Lines of data
□ □ □ □ □ □ □

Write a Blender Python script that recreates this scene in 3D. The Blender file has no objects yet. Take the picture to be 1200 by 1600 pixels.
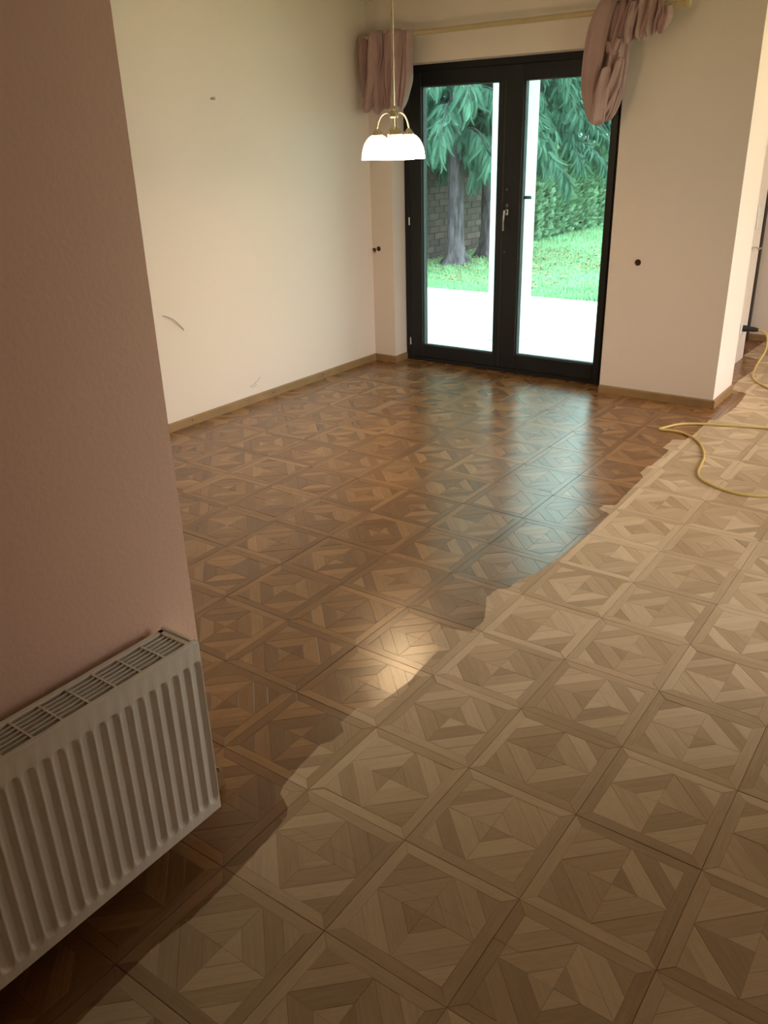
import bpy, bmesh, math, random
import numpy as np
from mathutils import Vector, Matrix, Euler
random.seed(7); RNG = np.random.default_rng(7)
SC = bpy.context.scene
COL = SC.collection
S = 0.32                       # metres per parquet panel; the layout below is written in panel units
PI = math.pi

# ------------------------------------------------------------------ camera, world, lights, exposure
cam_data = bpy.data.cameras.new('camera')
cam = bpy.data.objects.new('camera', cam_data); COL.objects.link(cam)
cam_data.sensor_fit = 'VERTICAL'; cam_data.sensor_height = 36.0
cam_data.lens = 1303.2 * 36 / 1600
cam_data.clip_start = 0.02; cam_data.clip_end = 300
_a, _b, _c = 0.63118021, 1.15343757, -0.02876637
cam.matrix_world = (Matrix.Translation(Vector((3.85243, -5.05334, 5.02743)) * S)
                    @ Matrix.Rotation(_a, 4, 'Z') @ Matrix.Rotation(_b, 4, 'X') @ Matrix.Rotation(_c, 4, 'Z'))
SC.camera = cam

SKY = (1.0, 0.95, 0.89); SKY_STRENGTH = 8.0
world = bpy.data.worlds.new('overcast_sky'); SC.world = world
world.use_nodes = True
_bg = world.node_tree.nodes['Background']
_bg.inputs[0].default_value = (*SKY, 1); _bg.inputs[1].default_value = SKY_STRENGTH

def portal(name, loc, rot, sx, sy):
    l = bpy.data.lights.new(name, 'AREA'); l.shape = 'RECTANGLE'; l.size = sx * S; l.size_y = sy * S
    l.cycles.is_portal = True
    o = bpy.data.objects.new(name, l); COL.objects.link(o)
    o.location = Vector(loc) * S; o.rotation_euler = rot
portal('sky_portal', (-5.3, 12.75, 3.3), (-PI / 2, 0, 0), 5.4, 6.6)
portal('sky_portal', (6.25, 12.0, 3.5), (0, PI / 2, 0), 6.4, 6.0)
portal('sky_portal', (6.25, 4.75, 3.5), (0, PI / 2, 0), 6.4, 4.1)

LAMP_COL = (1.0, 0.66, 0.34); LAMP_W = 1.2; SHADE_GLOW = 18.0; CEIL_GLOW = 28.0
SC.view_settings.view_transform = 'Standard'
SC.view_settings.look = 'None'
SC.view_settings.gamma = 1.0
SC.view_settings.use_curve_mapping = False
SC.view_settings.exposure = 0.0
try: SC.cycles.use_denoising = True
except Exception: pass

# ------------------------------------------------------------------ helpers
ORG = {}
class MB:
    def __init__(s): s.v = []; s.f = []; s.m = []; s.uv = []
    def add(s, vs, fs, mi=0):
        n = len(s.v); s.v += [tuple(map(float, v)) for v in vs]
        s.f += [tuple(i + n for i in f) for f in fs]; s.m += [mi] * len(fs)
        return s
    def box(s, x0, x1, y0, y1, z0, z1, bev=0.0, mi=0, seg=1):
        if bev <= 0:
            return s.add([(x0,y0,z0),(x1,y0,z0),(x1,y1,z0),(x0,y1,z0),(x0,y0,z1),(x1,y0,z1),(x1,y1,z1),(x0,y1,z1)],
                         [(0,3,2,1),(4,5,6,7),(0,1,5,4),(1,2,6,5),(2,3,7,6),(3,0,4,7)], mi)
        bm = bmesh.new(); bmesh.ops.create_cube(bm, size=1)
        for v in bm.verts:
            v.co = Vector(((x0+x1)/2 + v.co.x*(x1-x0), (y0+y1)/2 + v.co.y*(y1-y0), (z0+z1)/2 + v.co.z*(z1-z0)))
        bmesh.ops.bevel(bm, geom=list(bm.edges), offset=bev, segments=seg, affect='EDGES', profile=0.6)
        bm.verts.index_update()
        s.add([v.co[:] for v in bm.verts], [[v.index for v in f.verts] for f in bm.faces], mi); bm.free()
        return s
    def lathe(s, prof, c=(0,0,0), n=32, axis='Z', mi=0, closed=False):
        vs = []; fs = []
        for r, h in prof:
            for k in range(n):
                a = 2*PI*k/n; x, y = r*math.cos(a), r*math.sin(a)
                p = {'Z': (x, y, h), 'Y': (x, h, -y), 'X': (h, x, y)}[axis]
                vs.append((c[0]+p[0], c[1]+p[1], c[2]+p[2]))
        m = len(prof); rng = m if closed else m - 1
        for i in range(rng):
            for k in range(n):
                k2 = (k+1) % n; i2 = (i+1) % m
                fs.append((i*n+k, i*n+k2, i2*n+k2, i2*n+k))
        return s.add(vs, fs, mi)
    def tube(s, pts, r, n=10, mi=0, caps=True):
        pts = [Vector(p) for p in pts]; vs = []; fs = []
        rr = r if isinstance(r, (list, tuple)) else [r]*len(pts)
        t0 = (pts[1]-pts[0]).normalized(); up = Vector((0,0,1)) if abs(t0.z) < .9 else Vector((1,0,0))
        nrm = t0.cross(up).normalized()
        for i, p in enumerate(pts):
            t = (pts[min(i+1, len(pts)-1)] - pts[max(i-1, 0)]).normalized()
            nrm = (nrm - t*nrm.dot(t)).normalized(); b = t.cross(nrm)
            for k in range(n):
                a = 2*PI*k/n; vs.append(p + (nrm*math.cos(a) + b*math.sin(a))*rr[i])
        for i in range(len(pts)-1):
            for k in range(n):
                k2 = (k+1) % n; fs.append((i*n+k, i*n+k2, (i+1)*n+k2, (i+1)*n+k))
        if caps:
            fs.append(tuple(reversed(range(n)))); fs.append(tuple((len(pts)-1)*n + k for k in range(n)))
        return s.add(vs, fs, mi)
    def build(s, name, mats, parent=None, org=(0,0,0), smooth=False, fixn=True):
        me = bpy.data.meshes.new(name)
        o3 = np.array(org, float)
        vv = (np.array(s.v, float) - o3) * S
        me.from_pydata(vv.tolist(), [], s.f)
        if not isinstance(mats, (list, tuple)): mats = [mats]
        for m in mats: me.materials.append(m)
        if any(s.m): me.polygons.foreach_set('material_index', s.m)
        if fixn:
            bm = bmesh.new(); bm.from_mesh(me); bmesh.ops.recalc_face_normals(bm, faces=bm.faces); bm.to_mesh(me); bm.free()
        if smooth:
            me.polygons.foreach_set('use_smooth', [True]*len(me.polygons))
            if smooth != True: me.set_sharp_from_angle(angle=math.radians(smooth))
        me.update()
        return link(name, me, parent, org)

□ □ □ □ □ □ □

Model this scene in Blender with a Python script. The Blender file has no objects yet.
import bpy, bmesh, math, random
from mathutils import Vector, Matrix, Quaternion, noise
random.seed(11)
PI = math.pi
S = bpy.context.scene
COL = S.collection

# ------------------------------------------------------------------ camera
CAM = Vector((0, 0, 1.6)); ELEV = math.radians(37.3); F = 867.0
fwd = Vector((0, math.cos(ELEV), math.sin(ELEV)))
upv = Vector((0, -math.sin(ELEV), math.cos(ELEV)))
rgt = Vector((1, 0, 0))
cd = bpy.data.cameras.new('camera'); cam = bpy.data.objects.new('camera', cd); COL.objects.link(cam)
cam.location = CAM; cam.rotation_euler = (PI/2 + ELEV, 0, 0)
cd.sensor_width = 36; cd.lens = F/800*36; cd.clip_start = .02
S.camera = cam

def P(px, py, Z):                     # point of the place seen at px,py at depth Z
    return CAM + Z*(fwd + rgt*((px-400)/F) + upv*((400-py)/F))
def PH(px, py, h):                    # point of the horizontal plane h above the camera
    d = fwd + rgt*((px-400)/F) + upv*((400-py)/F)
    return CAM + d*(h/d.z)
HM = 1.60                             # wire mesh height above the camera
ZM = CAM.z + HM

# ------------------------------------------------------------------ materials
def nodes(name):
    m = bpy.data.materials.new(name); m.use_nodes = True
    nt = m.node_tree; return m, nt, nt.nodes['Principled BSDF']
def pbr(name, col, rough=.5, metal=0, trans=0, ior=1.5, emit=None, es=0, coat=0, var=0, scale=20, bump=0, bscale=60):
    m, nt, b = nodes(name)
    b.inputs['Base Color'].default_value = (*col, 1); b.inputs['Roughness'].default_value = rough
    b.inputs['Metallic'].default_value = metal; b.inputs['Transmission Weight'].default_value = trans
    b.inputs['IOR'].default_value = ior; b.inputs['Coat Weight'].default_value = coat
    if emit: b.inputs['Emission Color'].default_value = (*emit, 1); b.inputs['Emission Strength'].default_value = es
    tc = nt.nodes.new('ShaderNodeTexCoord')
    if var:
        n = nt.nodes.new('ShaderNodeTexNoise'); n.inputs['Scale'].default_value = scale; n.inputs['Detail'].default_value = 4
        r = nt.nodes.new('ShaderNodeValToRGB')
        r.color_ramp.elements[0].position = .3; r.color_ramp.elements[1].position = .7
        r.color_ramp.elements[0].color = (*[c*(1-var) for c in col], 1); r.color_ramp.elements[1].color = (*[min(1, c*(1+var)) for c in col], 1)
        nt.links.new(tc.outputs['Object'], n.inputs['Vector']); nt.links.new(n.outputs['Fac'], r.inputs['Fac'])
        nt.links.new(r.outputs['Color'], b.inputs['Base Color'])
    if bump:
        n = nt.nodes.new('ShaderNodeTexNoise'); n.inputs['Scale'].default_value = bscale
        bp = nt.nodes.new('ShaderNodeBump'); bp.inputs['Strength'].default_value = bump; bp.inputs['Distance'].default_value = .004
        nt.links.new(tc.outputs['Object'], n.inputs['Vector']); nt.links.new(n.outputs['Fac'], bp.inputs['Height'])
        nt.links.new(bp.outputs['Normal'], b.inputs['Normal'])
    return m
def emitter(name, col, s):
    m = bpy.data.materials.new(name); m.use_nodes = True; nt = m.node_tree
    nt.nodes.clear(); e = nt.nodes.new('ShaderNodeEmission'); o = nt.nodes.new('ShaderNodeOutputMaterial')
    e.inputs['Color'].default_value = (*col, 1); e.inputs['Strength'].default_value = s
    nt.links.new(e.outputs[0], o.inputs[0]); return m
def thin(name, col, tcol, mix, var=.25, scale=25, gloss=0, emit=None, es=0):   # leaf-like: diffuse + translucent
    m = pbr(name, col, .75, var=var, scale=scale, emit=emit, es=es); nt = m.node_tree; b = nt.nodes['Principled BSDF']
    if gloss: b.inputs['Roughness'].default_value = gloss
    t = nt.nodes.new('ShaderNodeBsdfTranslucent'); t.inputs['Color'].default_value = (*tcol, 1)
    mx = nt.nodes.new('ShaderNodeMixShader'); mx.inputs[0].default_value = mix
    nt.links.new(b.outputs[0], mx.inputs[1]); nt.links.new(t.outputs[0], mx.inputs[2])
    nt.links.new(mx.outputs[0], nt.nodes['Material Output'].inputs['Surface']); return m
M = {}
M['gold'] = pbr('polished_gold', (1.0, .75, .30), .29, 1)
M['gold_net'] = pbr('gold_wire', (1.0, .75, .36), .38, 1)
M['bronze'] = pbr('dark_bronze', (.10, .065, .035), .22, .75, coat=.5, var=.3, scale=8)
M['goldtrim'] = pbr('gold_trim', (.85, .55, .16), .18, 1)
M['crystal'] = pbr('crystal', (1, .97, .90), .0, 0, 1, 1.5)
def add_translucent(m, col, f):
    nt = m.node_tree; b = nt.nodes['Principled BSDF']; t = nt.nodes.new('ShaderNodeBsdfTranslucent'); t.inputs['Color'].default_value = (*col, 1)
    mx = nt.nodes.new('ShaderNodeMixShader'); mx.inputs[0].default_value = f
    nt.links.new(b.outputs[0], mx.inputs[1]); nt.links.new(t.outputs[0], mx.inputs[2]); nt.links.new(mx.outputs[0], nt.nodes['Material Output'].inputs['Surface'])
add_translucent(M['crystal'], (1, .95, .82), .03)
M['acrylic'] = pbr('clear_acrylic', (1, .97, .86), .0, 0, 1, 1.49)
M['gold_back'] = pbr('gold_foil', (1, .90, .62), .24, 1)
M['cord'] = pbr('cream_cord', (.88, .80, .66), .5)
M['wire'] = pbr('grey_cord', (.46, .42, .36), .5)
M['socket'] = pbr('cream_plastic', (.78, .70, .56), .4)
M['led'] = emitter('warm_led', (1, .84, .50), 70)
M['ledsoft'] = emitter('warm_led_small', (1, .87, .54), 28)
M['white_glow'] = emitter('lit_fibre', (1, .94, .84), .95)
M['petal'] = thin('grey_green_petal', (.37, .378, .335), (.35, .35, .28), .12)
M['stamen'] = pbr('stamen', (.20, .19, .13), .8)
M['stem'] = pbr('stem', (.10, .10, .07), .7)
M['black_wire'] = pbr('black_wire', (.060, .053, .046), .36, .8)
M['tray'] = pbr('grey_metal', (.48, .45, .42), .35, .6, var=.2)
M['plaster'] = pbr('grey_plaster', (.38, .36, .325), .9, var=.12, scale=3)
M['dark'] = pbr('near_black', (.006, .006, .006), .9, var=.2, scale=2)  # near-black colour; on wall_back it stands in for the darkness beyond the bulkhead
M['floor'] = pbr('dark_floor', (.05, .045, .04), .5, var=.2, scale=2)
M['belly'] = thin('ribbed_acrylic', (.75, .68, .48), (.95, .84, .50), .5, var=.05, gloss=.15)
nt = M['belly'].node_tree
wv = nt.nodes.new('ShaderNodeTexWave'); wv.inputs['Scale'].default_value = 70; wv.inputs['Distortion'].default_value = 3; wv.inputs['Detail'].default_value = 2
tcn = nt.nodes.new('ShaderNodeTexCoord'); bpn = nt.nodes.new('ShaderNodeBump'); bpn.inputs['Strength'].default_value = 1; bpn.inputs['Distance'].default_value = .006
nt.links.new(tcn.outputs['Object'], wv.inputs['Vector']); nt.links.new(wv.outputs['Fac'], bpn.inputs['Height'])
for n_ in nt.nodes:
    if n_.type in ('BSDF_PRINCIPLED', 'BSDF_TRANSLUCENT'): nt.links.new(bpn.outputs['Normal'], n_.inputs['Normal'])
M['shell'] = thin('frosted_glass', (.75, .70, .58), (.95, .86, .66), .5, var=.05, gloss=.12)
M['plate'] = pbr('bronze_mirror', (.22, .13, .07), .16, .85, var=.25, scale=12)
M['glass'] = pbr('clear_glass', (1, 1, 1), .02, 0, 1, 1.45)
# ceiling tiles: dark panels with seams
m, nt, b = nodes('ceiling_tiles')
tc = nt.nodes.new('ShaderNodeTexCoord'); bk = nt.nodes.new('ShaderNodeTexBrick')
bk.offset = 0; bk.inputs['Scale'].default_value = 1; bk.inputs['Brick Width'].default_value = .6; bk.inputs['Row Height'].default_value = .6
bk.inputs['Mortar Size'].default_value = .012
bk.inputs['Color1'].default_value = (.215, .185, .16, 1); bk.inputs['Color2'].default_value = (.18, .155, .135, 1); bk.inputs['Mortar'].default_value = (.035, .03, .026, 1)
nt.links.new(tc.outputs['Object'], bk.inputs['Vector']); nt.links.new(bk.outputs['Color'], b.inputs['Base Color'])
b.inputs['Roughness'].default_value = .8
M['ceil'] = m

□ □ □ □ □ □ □

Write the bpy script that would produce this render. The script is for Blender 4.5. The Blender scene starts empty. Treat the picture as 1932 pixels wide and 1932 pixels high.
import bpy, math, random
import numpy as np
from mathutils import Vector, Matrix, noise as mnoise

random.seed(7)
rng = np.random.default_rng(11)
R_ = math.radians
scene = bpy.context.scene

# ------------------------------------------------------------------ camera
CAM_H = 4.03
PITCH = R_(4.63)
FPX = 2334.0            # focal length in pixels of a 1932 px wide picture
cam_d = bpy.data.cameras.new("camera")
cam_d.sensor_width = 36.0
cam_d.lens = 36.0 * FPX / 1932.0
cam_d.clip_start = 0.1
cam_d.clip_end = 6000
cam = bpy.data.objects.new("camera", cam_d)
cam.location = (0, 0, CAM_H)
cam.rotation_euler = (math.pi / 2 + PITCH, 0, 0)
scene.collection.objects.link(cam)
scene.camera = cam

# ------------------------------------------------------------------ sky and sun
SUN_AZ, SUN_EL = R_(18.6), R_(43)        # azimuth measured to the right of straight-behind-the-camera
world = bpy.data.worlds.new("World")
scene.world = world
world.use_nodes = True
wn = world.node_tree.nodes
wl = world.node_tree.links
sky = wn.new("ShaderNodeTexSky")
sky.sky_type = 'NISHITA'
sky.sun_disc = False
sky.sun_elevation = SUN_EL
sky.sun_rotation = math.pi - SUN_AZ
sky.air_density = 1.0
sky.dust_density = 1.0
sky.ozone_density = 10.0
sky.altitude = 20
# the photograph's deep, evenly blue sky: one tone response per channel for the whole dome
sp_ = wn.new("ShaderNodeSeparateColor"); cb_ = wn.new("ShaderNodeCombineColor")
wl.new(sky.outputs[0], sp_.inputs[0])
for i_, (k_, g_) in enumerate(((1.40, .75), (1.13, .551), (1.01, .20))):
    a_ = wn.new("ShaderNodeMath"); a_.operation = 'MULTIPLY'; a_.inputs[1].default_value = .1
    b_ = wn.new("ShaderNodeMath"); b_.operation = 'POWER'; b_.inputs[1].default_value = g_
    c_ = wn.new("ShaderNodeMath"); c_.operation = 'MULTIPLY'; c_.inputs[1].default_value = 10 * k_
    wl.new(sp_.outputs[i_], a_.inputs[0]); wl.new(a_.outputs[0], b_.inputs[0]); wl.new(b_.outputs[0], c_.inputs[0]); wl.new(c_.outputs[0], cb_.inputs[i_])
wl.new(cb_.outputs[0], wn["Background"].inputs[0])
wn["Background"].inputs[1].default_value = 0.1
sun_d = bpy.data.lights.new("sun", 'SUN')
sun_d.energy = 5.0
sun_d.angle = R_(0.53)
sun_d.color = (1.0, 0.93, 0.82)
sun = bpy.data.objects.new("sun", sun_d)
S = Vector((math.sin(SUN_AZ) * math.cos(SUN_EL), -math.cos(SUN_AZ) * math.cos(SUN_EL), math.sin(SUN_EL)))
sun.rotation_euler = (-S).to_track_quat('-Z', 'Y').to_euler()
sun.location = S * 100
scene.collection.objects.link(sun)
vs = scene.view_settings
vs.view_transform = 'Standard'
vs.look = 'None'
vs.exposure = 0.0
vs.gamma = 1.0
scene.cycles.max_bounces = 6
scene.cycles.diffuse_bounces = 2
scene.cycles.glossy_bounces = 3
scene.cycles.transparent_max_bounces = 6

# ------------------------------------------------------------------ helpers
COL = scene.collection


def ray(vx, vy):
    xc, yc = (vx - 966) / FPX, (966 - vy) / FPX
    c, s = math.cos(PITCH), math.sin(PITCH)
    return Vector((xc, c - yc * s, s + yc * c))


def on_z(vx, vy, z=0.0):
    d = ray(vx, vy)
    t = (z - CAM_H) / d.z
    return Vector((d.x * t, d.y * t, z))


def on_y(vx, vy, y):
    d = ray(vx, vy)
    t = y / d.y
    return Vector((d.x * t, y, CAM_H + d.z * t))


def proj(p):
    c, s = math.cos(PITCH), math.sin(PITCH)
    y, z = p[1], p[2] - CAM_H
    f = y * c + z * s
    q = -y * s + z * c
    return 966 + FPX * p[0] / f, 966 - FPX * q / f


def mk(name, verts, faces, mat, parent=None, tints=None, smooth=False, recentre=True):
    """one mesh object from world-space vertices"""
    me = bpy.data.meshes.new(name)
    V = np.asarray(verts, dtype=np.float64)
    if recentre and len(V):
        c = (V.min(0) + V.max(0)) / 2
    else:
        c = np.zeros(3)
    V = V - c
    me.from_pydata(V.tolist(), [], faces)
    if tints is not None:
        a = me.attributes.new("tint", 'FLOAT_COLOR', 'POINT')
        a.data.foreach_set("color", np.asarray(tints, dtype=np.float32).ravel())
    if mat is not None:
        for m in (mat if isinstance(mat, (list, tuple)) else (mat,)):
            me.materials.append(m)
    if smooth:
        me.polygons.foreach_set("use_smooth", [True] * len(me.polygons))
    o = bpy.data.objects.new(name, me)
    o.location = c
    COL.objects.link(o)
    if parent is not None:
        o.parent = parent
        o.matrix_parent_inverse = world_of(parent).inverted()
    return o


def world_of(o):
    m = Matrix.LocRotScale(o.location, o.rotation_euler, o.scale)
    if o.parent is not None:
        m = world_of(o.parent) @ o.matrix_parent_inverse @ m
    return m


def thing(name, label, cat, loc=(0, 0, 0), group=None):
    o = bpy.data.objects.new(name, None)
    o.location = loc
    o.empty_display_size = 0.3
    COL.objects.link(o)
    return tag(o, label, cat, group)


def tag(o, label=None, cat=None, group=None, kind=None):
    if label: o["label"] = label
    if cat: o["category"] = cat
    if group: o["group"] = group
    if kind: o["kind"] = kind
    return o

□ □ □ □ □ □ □

What you will do:
Write out exactly the lines running from the line containing "Model this scene" to the line containing "COL = S.collection", with both of those lines included.

Answer to the task:
Model this scene in Blender with a Python script. The Blender file has no objects yet.
import bpy, bmesh, math, random
from mathutils import Vector, Matrix, Quaternion, noise
random.seed(11)
PI = math.pi
S = bpy.context.scene
COL = S.collection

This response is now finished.